This function is intended for internal use, but as it also generalizes to solving a general graph theory problem - generating a distance matrix corresponding to each shortest path between vertices of a connected graph represented as an adjacency matrix - it is made available explicitly here.
The process is best understood with an example. Imagine we have a graph like this:
0-1-2
|
3
I.e., we have four labelled vertices, 0-3, and three edges (connections) between them:
0-1
1-2
0-3
Note: here we assume symmetry, 0-1 = 1-0.

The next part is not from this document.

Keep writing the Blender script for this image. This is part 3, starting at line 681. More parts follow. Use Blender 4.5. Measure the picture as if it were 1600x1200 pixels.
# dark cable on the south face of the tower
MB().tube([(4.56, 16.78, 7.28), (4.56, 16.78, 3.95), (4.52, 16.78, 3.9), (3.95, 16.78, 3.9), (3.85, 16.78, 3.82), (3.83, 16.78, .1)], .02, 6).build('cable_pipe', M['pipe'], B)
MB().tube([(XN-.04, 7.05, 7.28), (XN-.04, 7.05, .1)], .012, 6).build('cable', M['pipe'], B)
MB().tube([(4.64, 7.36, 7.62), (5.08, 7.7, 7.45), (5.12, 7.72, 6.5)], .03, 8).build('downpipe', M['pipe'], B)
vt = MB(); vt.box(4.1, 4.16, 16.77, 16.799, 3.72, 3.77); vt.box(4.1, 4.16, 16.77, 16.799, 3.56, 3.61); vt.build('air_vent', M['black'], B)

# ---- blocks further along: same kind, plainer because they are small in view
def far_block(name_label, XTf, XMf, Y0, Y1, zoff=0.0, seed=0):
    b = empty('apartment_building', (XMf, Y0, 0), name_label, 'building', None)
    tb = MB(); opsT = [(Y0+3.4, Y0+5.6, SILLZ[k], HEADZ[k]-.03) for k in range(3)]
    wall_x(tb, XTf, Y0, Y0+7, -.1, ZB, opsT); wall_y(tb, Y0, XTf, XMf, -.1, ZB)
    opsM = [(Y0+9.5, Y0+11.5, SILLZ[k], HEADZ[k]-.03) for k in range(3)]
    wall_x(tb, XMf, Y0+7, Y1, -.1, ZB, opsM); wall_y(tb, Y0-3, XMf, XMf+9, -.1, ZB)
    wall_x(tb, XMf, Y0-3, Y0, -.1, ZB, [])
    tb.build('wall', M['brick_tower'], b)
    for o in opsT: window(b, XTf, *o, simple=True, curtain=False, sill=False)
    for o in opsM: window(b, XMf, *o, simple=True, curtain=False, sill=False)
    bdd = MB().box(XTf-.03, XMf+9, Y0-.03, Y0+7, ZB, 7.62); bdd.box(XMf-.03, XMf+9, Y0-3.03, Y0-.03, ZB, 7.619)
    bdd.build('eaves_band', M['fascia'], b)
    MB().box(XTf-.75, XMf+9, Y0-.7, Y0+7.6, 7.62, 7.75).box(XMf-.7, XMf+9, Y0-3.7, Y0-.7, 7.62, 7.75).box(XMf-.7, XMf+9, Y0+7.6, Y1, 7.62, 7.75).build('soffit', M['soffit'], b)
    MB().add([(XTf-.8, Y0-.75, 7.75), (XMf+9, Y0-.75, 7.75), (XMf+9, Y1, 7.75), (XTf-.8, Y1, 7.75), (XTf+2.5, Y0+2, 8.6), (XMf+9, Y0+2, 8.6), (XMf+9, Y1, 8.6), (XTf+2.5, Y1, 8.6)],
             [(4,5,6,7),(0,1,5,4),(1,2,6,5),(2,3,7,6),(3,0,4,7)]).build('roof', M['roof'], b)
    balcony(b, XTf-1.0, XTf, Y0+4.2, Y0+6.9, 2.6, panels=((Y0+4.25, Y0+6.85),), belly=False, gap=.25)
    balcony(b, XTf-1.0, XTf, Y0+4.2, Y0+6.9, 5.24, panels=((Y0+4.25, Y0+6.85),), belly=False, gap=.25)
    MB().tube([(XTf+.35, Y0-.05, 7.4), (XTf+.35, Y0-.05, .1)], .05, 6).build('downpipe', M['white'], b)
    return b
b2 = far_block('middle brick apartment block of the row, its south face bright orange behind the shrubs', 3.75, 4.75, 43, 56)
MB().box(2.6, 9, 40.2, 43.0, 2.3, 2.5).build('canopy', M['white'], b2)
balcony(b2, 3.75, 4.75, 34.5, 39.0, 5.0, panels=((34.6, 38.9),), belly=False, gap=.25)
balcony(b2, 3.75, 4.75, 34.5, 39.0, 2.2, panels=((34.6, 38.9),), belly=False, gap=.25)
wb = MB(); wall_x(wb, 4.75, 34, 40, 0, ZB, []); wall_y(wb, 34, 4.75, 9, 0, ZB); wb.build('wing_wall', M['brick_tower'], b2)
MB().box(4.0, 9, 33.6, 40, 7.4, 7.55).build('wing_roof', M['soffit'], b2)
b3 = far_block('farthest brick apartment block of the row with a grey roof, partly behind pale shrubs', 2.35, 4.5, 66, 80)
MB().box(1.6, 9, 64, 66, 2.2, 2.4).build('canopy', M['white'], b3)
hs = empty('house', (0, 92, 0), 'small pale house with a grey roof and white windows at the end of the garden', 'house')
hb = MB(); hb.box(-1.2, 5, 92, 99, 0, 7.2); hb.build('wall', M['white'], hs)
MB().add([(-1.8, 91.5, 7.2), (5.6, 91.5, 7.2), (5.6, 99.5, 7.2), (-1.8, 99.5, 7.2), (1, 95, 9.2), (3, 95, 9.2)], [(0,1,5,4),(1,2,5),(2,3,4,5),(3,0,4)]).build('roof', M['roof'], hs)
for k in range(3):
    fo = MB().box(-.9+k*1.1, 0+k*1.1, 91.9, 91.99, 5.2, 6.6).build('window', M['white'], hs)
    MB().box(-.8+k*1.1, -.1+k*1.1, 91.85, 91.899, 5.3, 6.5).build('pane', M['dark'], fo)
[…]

Graphs like this can be explicitly captured as adjacency matrices, where a one denotes two vertices are "adjacent" (connected by an edge) and a zero that they are not.
_________________
| 0 | 1 | 2 | 3 |
---------------------
| 0 | 0 | 1 | 0 | 1 |
---------------------
| 1 | 1 | 0 | 1 | 0 |
---------------------
| 2 | 0 | 1 | 0 | 0 |
---------------------
| 3 | 1 | 0 | 0 | 0 |
---------------------
But what such matrices do not tell us is how far every vertex-to-vertex path is in terms of edge counts. E.g., the path length from vertex 3 to vertex 2.
This function simply takes the adjacency matrix and returns the corresponding costmatrix, corresponding to every minimum vertex-to-vertex path length.